Cet écureuil, il est petit mais je le soupçonne d’être encore un bébé écureuil, de sorte qu’il risque de grandir. Peut-être même que sa bouille va muter ? Je compulse les livres et articles sur le sujet sans trouver encore de réponse sur la taille définitive qu’atteindra ce p’tit être ni sur les transformations que pourra connaître son joli minois. J’ai seulement cru comprendre qu’il s’agissait d’une espèce particulière, fruit d’un mariage mixte entre marmotte des neiges et chat de gouttière. Sur sa p’tite tête, il a une houppe blonde et je l’imagine être « le blond » du troisième spectacle de Gad.

J’ai découvert il y a peu qu’il volait. Il semblerait que, parmi ses p’tites quenottes s’en trouve une particulière, offerte par un komodo dont il avait caressé les écailles. Le komodo souffrait depuis des années d‚une démangeaison dans le dos et ne trouvait personne, en raison de sa réputation de vilain dragon, pour le soulager. L’écureuil, candide, naïf et innocent, accepta et, en échange, le komodo lui offrit une dent. Chaque fois qu’il veut voler, l’écureuil titille cette dent et voilà c’est parti ! C’est grâce à ce procédé magique, que je n’ai pas encore identifié mais qu’il conservera tant qu’il n’aura pas donné sa langue au chat, que ce petit écureuil est parvenu, entre autres, à faire le tour du monde en 80 jours.

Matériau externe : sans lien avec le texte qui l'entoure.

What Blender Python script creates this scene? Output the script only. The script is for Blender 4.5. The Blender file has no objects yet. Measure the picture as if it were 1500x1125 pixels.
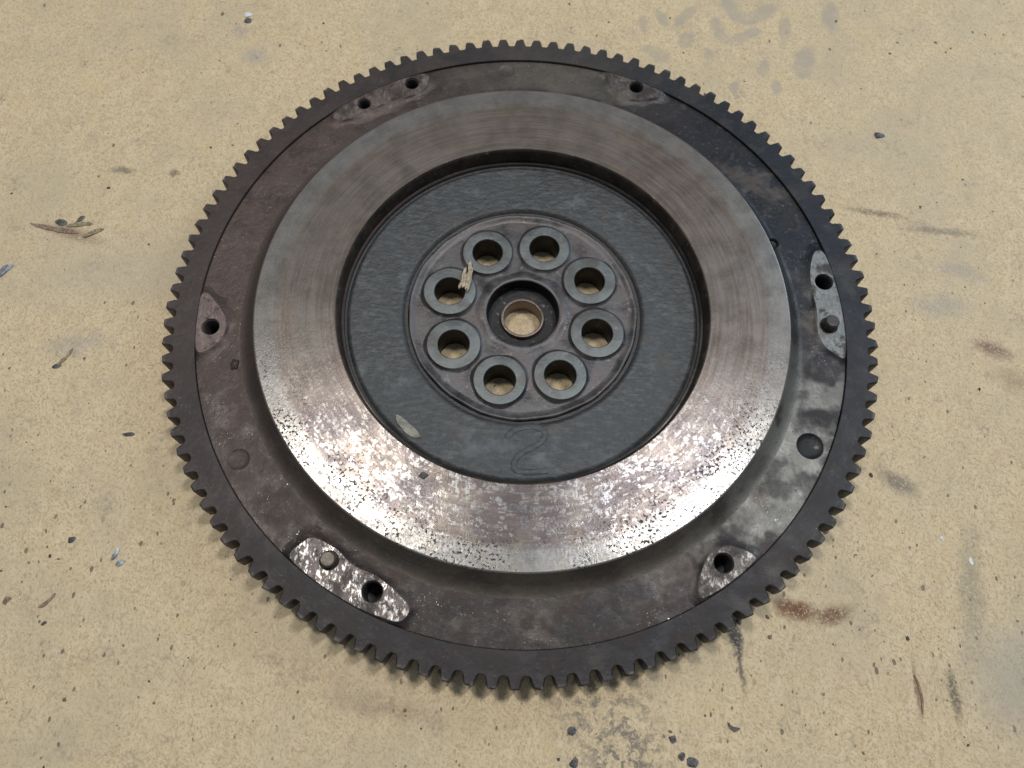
import bpy, bmesh, math, random
from mathutils import Vector, Matrix
random.seed(11)
sc = bpy.context.scene
col = sc.collection
MM = 0.001
LIFT = 14.2                      # height of the ring gear's upper face above the board, in mm

# ------------------------------------------------------------------ camera
cam_data = bpy.data.cameras.new('camera')
cam = bpy.data.objects.new('camera', cam_data); col.objects.link(cam)
cr = Vector((0.99866761, 0.04789564, 0.01920967))
cu = Vector((-0.0516043, 0.92689607, 0.37175351))
cb = cr.cross(cu)
cam.matrix_world = Matrix(((cr.x, cu.x, cb.x, -2.782*MM),
                           (cr.y, cu.y, cb.y, -144.582*MM),
                           (cr.z, cu.z, cb.z, (281.957+LIFT)*MM),
                           (0, 0, 0, 1)))
cam_data.sensor_width = 36.0
cam_data.lens = 1167.0/1500.0*36.0
cam_data.clip_start = 0.01; cam_data.clip_end = 50.0
cam_data.dof.use_dof = True
cam_data.dof.focus_distance = 0.305
cam_data.dof.aperture_fstop = 13.0
sc.camera = cam
sc.cycles.max_bounces = 5; sc.cycles.diffuse_bounces = 3; sc.cycles.glossy_bounces = 3

# ------------------------------------------------------------------ light
world = bpy.data.worlds.new('World'); sc.world = world; world.use_nodes = True
bg = world.node_tree.nodes['Background']
bg.inputs[0].default_value = (0.80, 0.90, 1.0, 1); bg.inputs[1].default_value = 0.25

def area(name, loc, target, sx, sy, watts, colr):
    d = bpy.data.lights.new(name, 'AREA'); d.shape = 'RECTANGLE'; d.size = sx; d.size_y = sy
    d.energy = watts; d.color = colr
    o = bpy.data.objects.new(name, d); col.objects.link(o); o.location = loc
    o.rotation_euler = (Vector(target)-Vector(loc)).to_track_quat('-Z', 'Y').to_euler()
    return o
area('ceiling_lamp', (-0.47, 0.33, 1.85), (0, 0, 0), 0.14, 0.30, 12.5, (1.0, 0.96, 0.90))
area('ceiling_lamp', (0.55, 0.35, 1.85), (0, 0, 0), 0.15, 0.32, 13.5, (0.98, 0.98, 1.0))
area('workshop_window', (2.0, 1.6, 1.5), (0, 0, 0), 1.0, 1.0, 22.0, (0.62, 0.82, 1.0))

sc.view_settings.view_transform = 'Standard'; sc.view_settings.look = 'None'
sc.view_settings.gamma = 1.0; sc.view_settings.exposure = 0.0
sc.view_settings.use_curve_mapping = False

# ------------------------------------------------------------------ node helpers
class NT:
    def __init__(s, name, ref=None):
        s.mat = bpy.data.materials.new(name); s.mat.use_nodes = True
        s.t = s.mat.node_tree; s.n = s.t.nodes; s.l = s.t.links
        s.bsdf = s.n['Principled BSDF']
        tc = s.n.new('ShaderNodeTexCoord')
        if ref is not None: tc.object = ref
        v = s.n.new('ShaderNodeVectorMath'); v.operation = 'SCALE'; v.inputs['Scale'].default_value = 1000.0
        s.l.new(tc.outputs['Object'], v.inputs[0]); s.P = v.outputs[0]      # millimetres
        sp = s.n.new('ShaderNodeSeparateXYZ'); s.l.new(s.P, sp.inputs[0])
        s.x, s.y, s.z = sp.outputs
    def put(s, sock, v):
        if isinstance(v, bpy.types.NodeSocket): s.l.new(v, sock)
        elif isinstance(v, (tuple, list)) and len(v) == 3 and sock.type == 'RGBA': sock.default_value = (*v, 1)
        else: sock.default_value = v
    def m(s, op, a, b=None, c=None, clamp=False):
        n = s.n.new('ShaderNodeMath'); n.operation = op; n.use_clamp = clamp
        for i, v in enumerate((a, b, c)):
            if v is not None: s.put(n.inputs[i], v)
        return n.outputs[0]
    def add(s, a, b): return s.m('ADD', a, b)
    def sub(s, a, b): return s.m('SUBTRACT', a, b)
    def mul(s, a, b): return s.m('MULTIPLY', a, b)
    def vec(s, x, y, z):
        n = s.n.new('ShaderNodeCombineXYZ')
        for i, v in enumerate((x, y, z)): s.put(n.inputs[i], v)
        return n.outputs[0]
    def map(s, v, scale=(1, 1, 1), rot=0.0, loc=(0, 0, 0)):
        n = s.n.new('ShaderNodeMapping'); s.put(n.inputs[0], v)
        n.inputs['Scale'].default_value = scale; n.inputs['Rotation'].default_value = (0, 0, rot); n.inputs['Location'].default_value = loc
        return n.outputs[0]
    def noise(s, v, size, detail=3.0, rough=0.55, dist=0.0, off=0.0, colour=False):
        n = s.n.new('ShaderNodeTexNoise'); n.noise_dimensions = '3D'
        o = s.n.new('ShaderNodeVectorMath'); s.put(o.inputs[0], v); o.inputs[1].default_value = (off*37.7*size, off*-23.3*size, off*11.9*size)
        s.l.new(o.outputs[0], n.inputs['Vector'])
        n.inputs['Scale'].default_value = 1.0/size; n.inputs['Detail'].default_value = detail
        n.inputs['Roughness'].default_value = rough; n.inputs['Distortion'].default_value = dist
        return n.outputs['Color'] if colour else n.outputs['Fac']
    def vor(s, v, size, feature='F1', out='Distance', rnd=1.0):
        n = s.n.new('ShaderNodeTexVoronoi'); n.feature = feature; s.put(n.inputs['Vector'], v)
        n.inputs['Scale'].default_value = 1.0/size; n.inputs['Randomness'].default_value = rnd
        return n.outputs[out]
    def rng(s, v, a, b, c=0.0, d=1.0, smooth=True):
        n = s.n.new('ShaderNodeMapRange'); n.interpolation_type = 'SMOOTHSTEP' if smooth else 'LINEAR'; n.clamp = True
        s.put(n.inputs[0], v)
        for i, q in enumerate((a, b, c, d)): n.inputs[1+i].default_value = q
        return n.outputs[0]
    def mix(s, f, a, b, mode='MIX'):
        n = s.n.new('ShaderNodeMix'); n.data_type = 'RGBA'; n.blend_type = mode; n.clamp_factor = True
        s.put(n.inputs[0], f); s.put(n.inputs[6], a); s.put(n.inputs[7], b)
        return n.outputs[2]
    def warp(s, v, size, amp, off=3.0, detail=2.0):
        c = s.noise(v, size, detail, off=off, colour=True)
        a = s.n.new('ShaderNodeVectorMath'); a.operation = 'SUBTRACT'; s.l.new(c, a.inputs[0]); a.inputs[1].default_value = (.5, .5, .5)
        b = s.n.new('ShaderNodeVectorMath'); b.operation = 'MULTIPLY_ADD'; s.l.new(a.outputs[0], b.inputs[0]); b.inputs[1].default_value = (amp, amp, amp)
        s.put(b.inputs[2], v)
        return b.outputs[0]
    def polar(s):
        s.r = s.m('SQRT', s.add(s.mul(s.x, s.x), s.mul(s.y, s.y)))
        s.cx = s.m('DIVIDE', s.x, s.r); s.cy = s.m('DIVIDE', s.y, s.r)
    def rings(s, k, rs):            # coordinates that stretch noise along the circumference, without a seam
        return s.vec(s.mul(s.cx, k), s.mul(s.cy, k), s.mul(s.r, rs))
    def lobe(s, deg, tight=6.0):    # 1 towards one side of the wheel, falling off round it
        a = math.radians(deg)
        d = s.add(s.mul(s.cx, math.cos(a)), s.mul(s.cy, math.sin(a)))
        return s.m('EXPONENT', s.mul(s.sub(d, 1.0), tight))
    def spot(s, x, y, rad, soft, sx=1.0, sy=1.0, rot=0.0, v=None):
        x, y = B(x, y)
        k = s.n.new('ShaderNodeMapping'); k.vector_type = 'TEXTURE'; s.put(k.inputs[0], s.flat if v is None else v)
        k.inputs['Location'].default_value = (x, y, 0); k.inputs['Rotation'].default_value = (0, 0, rot); k.inputs['Scale'].default_value = (sx, sy, 1)
        P = k.outputs[0]
        n = s.n.new('ShaderNodeVectorMath'); n.operation = 'LENGTH'; s.l.new(P, n.inputs[0])
        return s.rng(n.outputs['Value'], rad+soft, max(rad-soft, 0.0))
    def bump(s, h, strength, dist, prev=None):
        n = s.n.new('ShaderNodeBump'); n.inputs['Strength'].default_value = strength; n.inputs['Distance'].default_value = dist*MM
        s.put(n.inputs['Height'], h)
        if prev is not None: s.l.new(prev, n.inputs['Normal'])
        return n.outputs[0]
    def done(s, colour, rough, metal=0.0, normal=None, spec=0.5, aniso=0.0):
        b = s.bsdf.inputs
        s.put(b['Base Color'], colour); s.put(b['Roughness'], rough); s.put(b['Metallic'], metal)
        b['Specular IOR Level'].default_value = spec
        if normal is not None: s.l.new(normal, b['Normal'])
        if aniso:                   # turned surface: the highlight spreads across the circular scratches
            tg = s.n.new('ShaderNodeTangent'); tg.direction_type = 'RADIAL'; tg.axis = 'Z'
            s.l.new(tg.outputs[0], b['Tangent']); b['Anisotropic'].default_value = aniso; b['Anisotropic Rotation'].default_value = .25
        return s.mat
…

Bon, cet écureuil, je le découvre au fur et à mesure, et on essaie de s’apprivoiser. Il a l’air un peu timide mais il commence à gagner en assurance. Et il sait écrire ! Il est capable de rétracter ses griffes de chat pour taper sur un clavier. J’ai été surprise de voir qu’il a du vocabulaire et même du répondant, qu’il semble avoir acquis, entre autres, en s’endormant sur les mots et les histoires des quatrièmes de couverture des livres d’Aurèle. Evidemment, parfois il oublie des mots mais bon, en même temps, c’est un écureuil !

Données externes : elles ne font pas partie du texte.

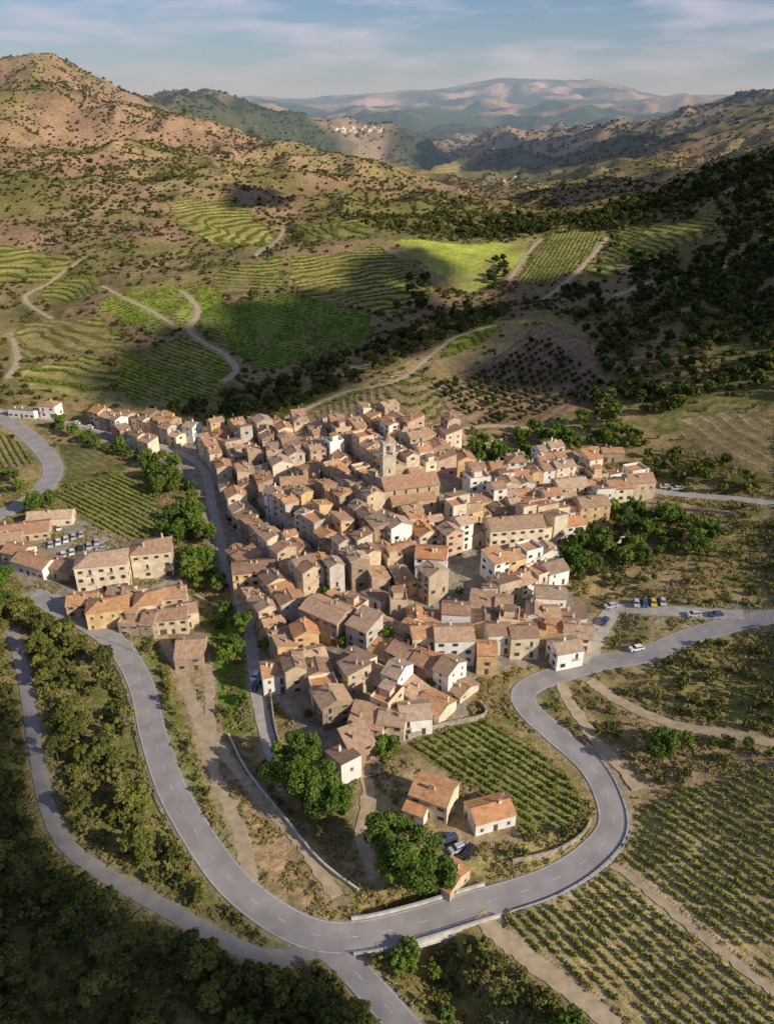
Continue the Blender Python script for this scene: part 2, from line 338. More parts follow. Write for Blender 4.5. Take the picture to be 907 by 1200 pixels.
def leafmat(name,cols):
    m=bpy.data.materials.new(name); t=NT(m); N=t.nodes; Lk=t.links; b=N['Principled BSDF']; b.inputs['Roughness'].default_value=.75; b.inputs['Specular IOR Level'].default_value=.15
    oi=N.new('ShaderNodeObjectInfo'); nz=N.new('ShaderNodeTexNoise'); nz.inputs['Scale'].default_value=.5; nz.inputs['Detail'].default_value=3
    Lk.new(N.new('ShaderNodeNewGeometry').outputs['Position'],nz.inputs['Vector'])
    a=N.new('ShaderNodeMath'); a.operation='MULTIPLY_ADD'; a.inputs[1].default_value=.65; Lk.new(oi.outputs['Random'],a.inputs[0])
    a2=N.new('ShaderNodeMath'); a2.operation='MULTIPLY_ADD'; a2.inputs[1].default_value=1.1; a2.inputs[2].default_value=-.36; Lk.new(nz.outputs['Fac'],a2.inputs[0]); Lk.new(a2.outputs[0],a.inputs[2])
    r=N.new('ShaderNodeValToRGB'); e=r.color_ramp.elements
    while len(e)<len(cols): e.new(.5)
    for i,c in enumerate(cols): e[i].position=i/(len(cols)-1); e[i].color=(*c,1)
    Lk.new(a.outputs[0],r.inputs['Fac']); Lk.new(r.outputs['Color'],b.inputs['Base Color'])
    tr=N.new('ShaderNodeBsdfTranslucent'); mx=N.new('ShaderNodeMixShader'); mx.inputs[0].default_value=.22
    Lk.new(r.outputs['Color'],tr.inputs['Color']); Lk.new(b.outputs[0],mx.inputs[1]); Lk.new(tr.outputs[0],mx.inputs[2]); Lk.new(mx.outputs[0],N['Material Output'].inputs['Surface'])
    return m
LB=leafmat('broadleaf',[(.07,.12,.02),(.13,.20,.03),(.22,.30,.045)])
LP=leafmat('pine_needles',[(.065,.08,.022),(.14,.155,.033),(.28,.26,.05)])
LS=leafmat('scrub_leaves',[(.085,.105,.03),(.16,.17,.04),(.29,.25,.075)])
LH=leafmat('hill_scrub_leaves',[(.075,.085,.03),(.13,.13,.04),(.20,.17,.06)])
LV=leafmat('vine_leaves',[(.17,.22,.03),(.25,.31,.045),(.36,.39,.07)])
LD=leafmat('dry_grass_blades',[(.20,.20,.05),(.38,.31,.12),(.48,.38,.18)])
LDK=leafmat('dark_tree_leaves',[(.035,.055,.015),(.07,.095,.022),(.13,.14,.03)])
BARK=mat('bark',(.12,.09,.06),(.2,.16,.12),2,.95)

tm=bpy.data.materials.new('ground'); t=NT(tm); N=t.nodes; Lk=t.links; b=N['Principled BSDF']; b.inputs['Roughness'].default_value=1; b.inputs['Specular IOR Level'].default_value=.05
def attr(n): a=N.new('ShaderNodeAttribute'); a.attribute_name=n; return a
A1=attr('ca');A2=attr('cb');A3=attr('row');A4=attr('rowm')
pos=N.new('ShaderNodeNewGeometry').outputs['Position']
def nse(sc,det,ro=.6):
    q=N.new('ShaderNodeTexNoise'); q.inputs['Scale'].default_value=sc; q.inputs['Detail'].default_value=det; q.inputs['Roughness'].default_value=ro; Lk.new(pos,q.inputs['Vector']); return q
def mth(op,a,b_=None,c_=None):
    q=N.new('ShaderNodeMath'); q.operation=op
    for i,x in enumerate((a,b_,c_)):
        if x is None: continue
        if isinstance(x,(int,float)): q.inputs[i].default_value=x
        else: Lk.new(x,q.inputs[i])
    return q.outputs[0]
def mrg(x,a,b_,c_,d):
    q=N.new('ShaderNodeMapRange'); Lk.new(x,q.inputs[0])
    for i,v in enumerate((a,b_,c_,d)): q.inputs[i+1].default_value=v
    return q.outputs[0]
nA=nse(.35,7,.75); nB=nse(.03,6,.7); nC=nse(2.5,3)
w_=mth('SINE',mth('MULTIPLY_ADD',A3.outputs['Fac'],6.2832,mth('MULTIPLY',nA.outputs['Fac'],2.0)))
st=mth('MULTIPLY',mth('MULTIPLY',mrg(w_,-.3,.5,0,1),mrg(nB.outputs['Fac'],.35,.55,.35,1)),A4.outputs['Fac'])
mx=N.new('ShaderNodeMix'); mx.data_type='RGBA'; Lk.new(st,mx.inputs[0]); Lk.new(A1.outputs['Color'],mx.inputs[6]); Lk.new(A2.outputs['Color'],mx.inputs[7])
va=mth('MULTIPLY',mrg(nA.outputs['Fac'],.3,.7,.5,1.5),mth('MULTIPLY',mrg(nB.outputs['Fac'],.3,.7,.72,1.28),mrg(nC.outputs['Fac'],.3,.7,.75,1.25)))
vm=N.new('ShaderNodeVectorMath'); vm.operation='SCALE'; Lk.new(mx.outputs[2],vm.inputs[0]); Lk.new(va,vm.inputs['Scale']); Lk.new(vm.outputs[0],b.inputs['Base Color'])
bp=N.new('ShaderNodeBump'); bp.inputs['Strength'].default_value=.7; bp.inputs['Distance'].default_value=1.2
Lk.new(mth('ADD',nA.outputs['Fac'],mth('MULTIPLY',st,.3)),bp.inputs['Height']); Lk.new(bp.outputs[0],b.inputs['Normal'])
me=bpy.data.meshes.new('terrain'); nv=NS*NY
me.vertices.add(nv); me.vertices.foreach_set('co',np.stack([XG,YG,Z],-1).astype(np.float32).ravel())
idx=np.arange(nv).reshape(NY,NS); q=np.stack([idx[:-1,:-1],idx[:-1,1:],idx[1:,1:],idx[1:,:-1]],-1).reshape(-1,4)
me.loops.add(q.size); me.loops.foreach_set('vertex_index',q.ravel().astype(np.int32))
me.polygons.add(len(q)); me.polygons.foreach_set('loop_start',(np.arange(len(q))*4).astype(np.int32))
try: me.polygons.foreach_set('loop_total',np.full(len(q),4,np.int32))
except Exception: pass
me.polygons.foreach_set('use_smooth',np.ones(len(q),bool))
for nme,arr in(('ca',colA),('cb',colB)):
    a=me.attributes.new(nme,'FLOAT_COLOR','POINT'); a.data.foreach_set('color',np.concatenate([arr,np.ones(Z.shape+(1,))],-1).astype(np.float32).ravel())
for nme,arr in(('row',row),('rowm',rowm)):
    a=me.attributes.new(nme,'FLOAT','POINT'); a.data.foreach_set('value',arr.astype(np.float32).ravel())
me.update(calc_edges=True); me.validate(); me.materials.append(tm)
ter=bpy.data.objects.new('terrain',me); COL.objects.link(ter)

# ---------------------------------------------------------------- mesh builder
class MB:
    def __init__(s): s.v=[];s.f=[];s.m=[];s.mats=[]
    def mi(s,m):
        if m not in s.mats: s.mats.append(m)
        return s.mats.index(m)
    def poly(s,pts,m):
        b=len(s.v); s.v+= [tuple(p) for p in pts]; s.f.append(tuple(range(b,b+len(pts)))); s.m.append(s.mi(m))
    def box(s,x0,x1,y0,y1,z0,z1,m,bottom=True):
        b=len(s.v); s.v+=[(x0,y0,z0),(x1,y0,z0),(x1,y1,z0),(x0,y1,z0),(x0,y0,z1),(x1,y0,z1),(x1,y1,z1),(x0,y1,z1)]
        fs=[(4,5,6,7),(0,1,5,4),(1,2,6,5),(2,3,7,6),(3,0,4,7)]+([(3,2,1,0)] if bottom else [])
        for f in fs: s.f.append(tuple(b+i for i in f)); s.m.append(s.mi(m))
    def prism(s,poly,th,m):
        b=len(s.v); n=len(poly); s.v+=[tuple(p) for p in poly]+[(p[0],p[1],p[2]-th) for p in poly]
        s.f.append(tuple(b+i for i in range(n))); s.f.append(tuple(b+n+i for i in reversed(range(n))))
        for i in range(n): s.f.append((b+i,b+n+i,b+n+(i+1)%n,b+(i+1)%n))
        s.m+=[s.mi(m)]*(n+2)
    def cyl(s,p0,p1,r0,r1,n,m,cap=True):
        p0=Vector(p0);p1=Vector(p1); d=(p1-p0).normalized(); a=d.orthogonal().normalized(); c=d.cross(a); b=len(s.v)
        for p,r in((p0,r0),(p1,r1)):
            for i in range(n):
                an=2*math.pi*i/n; s.v.append(tuple(p+(a*math.cos(an)+c*math.sin(an))*r))
        for i in range(n): s.f.append((b+i,b+(i+1)%n,b+n+(i+1)%n,b+n+i)); s.m.append(s.mi(m))
        if cap: s.f.append(tuple(b+n+i for i in range(n))); s.m.append(s.mi(m)); s.f.append(tuple(b+i for i in reversed(range(n)))); s.m.append(s.mi(m))
    def mesh(s,name):
        me=bpy.data.meshes.new(name); me.from_pydata(s.v,[],s.f)
        for m in s.mats: me.materials.append(m)
        me.polygons.foreach_set('material_index',s.m); me.update(); return me
    def obj(s,name,loc=(0,0,0),rz=0,parent=None):
        o=bpy.data.objects.new(name,s.mesh(name)); o.location=loc; o.rotation_euler=(0,0,rz); COL.objects.link(o)
        if parent: o.parent=parent
        return o
# ---------------------------------------------------------------- road meshes
def frames(L):
    T=np.gradient(L[:,:2],axis=0); T/=np.linalg.norm(T,axis=1)[:,None]+1e-9
    return np.c_[-T[:,1],T[:,0]]
def strip(mb,L,Nn,a,b,dz,m,i0=0,i1=None):
    i1=i1 or len(L); n=i1-i0
    if n<2: return
    bb=len(mb.v)
    for i in range(i0,i1):
        mb.v.append((L[i,0]+Nn[i,0]*a,L[i,1]+Nn[i,1]*a,L[i,2]+dz)); mb.v.append((L[i,0]+Nn[i,0]*b,L[i,1]+Nn[i,1]*b,L[i,2]+dz))
    for i in range(n-1): mb.f.append((bb+2*i,bb+2*i+1,bb+2*i+3,bb+2*i+2)); mb.m.append(mb.mi(m))
def wallstrip(mb,L,Nn,a,b,z0,z1,m,i0=0,i1=None,ragged=0):
    i1=i1 or len(L); n=i1-i0; bb=len(mb.v)
    for i in range(i0,i1):
        ra=random.gauss(0,ragged) if ragged else 0; rb=random.gauss(0,ragged) if ragged else 0
        for o,z in((a+ra,z0),(a+ra,z1),(b+rb,z1),(b+rb,z0)): mb.v.append((L[i,0]+Nn[i,0]*o,L[i,1]+Nn[i,1]*o,L[i,2]+z))
    for i in range(n-1):
        for k in range(4):
            k2=(k+1)%4; mb.f.append((bb+4*i+k,bb+4*i+k2,bb+4*i+4+k2,bb+4*i+4+k)); mb.m.append(mb.mi(m))
    mb.f.append((bb,bb+1,bb+2,bb+3)); mb.m.append(mb.mi(m)); e=bb+4*(n-1); mb.f.append((e+3,e+2,e+1,e)); mb.m.append(mb.mi(m))
for k,r in enumerate(RD):
    L=r['L']; Nn=frames(L); hw=r['w']/2; mb=MB(); o=.0+.012*(len(RD)-k)/len(RD)
    wallstrip(mb,L,Nn,-hw,hw,-.7,o,MT[r['m']],ragged=.2 if r['m']=='dirt' else (.05 if not r['k'] else 0)); ro=mb.obj(r['n'])
    if r['k']:
        mk=MB(); s0=9 if r['n']=='side_road' else 0
        for e in(-hw+.3,hw-.3): strip(mk,L,Nn,e-.05,e+.05,o+.012,MT['paint'],s0)
        stp=np.hypot(*(L[1,:2]-L[0,:2])); per=max(4,int(8/stp)); on=max(2,int(3/stp)+1)
        for i in range(s0,len(L)-on,per): strip(mk,L,Nn,-.05,.05,o+.012,MT['paint'],i,i+on)
        mo=mk.obj('road_marking',parent=ro)
L=RD[0]['L']; Nn=frames(L); mb=MB()
wallstrip(mb,L,Nn,-4.1,4.1,-1.3,-.72,MT['parapet'],ib0-2,ib1+3)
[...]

Cet écureuil ne mange pas de noisettes mais se nourrit essentiellement de sushis, de makis et autres chairs crues de poissons, ce qui me pose de sérieuses difficultés parce que je suis obligée de courir la cité sur mon cheval d’acier pour chercher de quoi le ravitailler. Parfois, je suis obligée de le laisser à la maison parce que, là où je vais, je crains qu’il prenne froid, qu’on me le vole ou qu’il tombe de ma poche. Parce que, plusieurs fois, l’écureuil volant bleu est tombé, lorsqu’il apprenait encore à voler. Depuis, il s’est familiarisé avec les chutes et ne les craint plus. Mais tout de même, je le ménage, parce que je veux tester ses limites de résistance avant de le confronter à l’extérieur et de le faire passer à l’action.

L’écureuil bleu, je le regarde comme un phénomène : en entomologiste, je l’observe. Ses yeux semblent tout le temps me sourire mais je ne doute pas du fait qu’ils cherchent aussi à me débusquer. Parmi tous les écureuils volants bleus, celui-ci a une particularité : il ne parle pas. Enfin, parfois il baragouine des trucs, du genre langue exotique que je ne comprends pas. J’ai beau le chatouiller, lui tirer les moustaches ou lui piquer la plante des pattes : rien. Mais il y a peu, miracle : une phrase ! Il m’a dit qu’il gagnait à être connu. Je lui ai alors répondu qu’on gagne toujours à être connu, et que la véritable question était plutôt : qu’est-ce que les autres gagnent à le connaître ? Il est resté sans voix.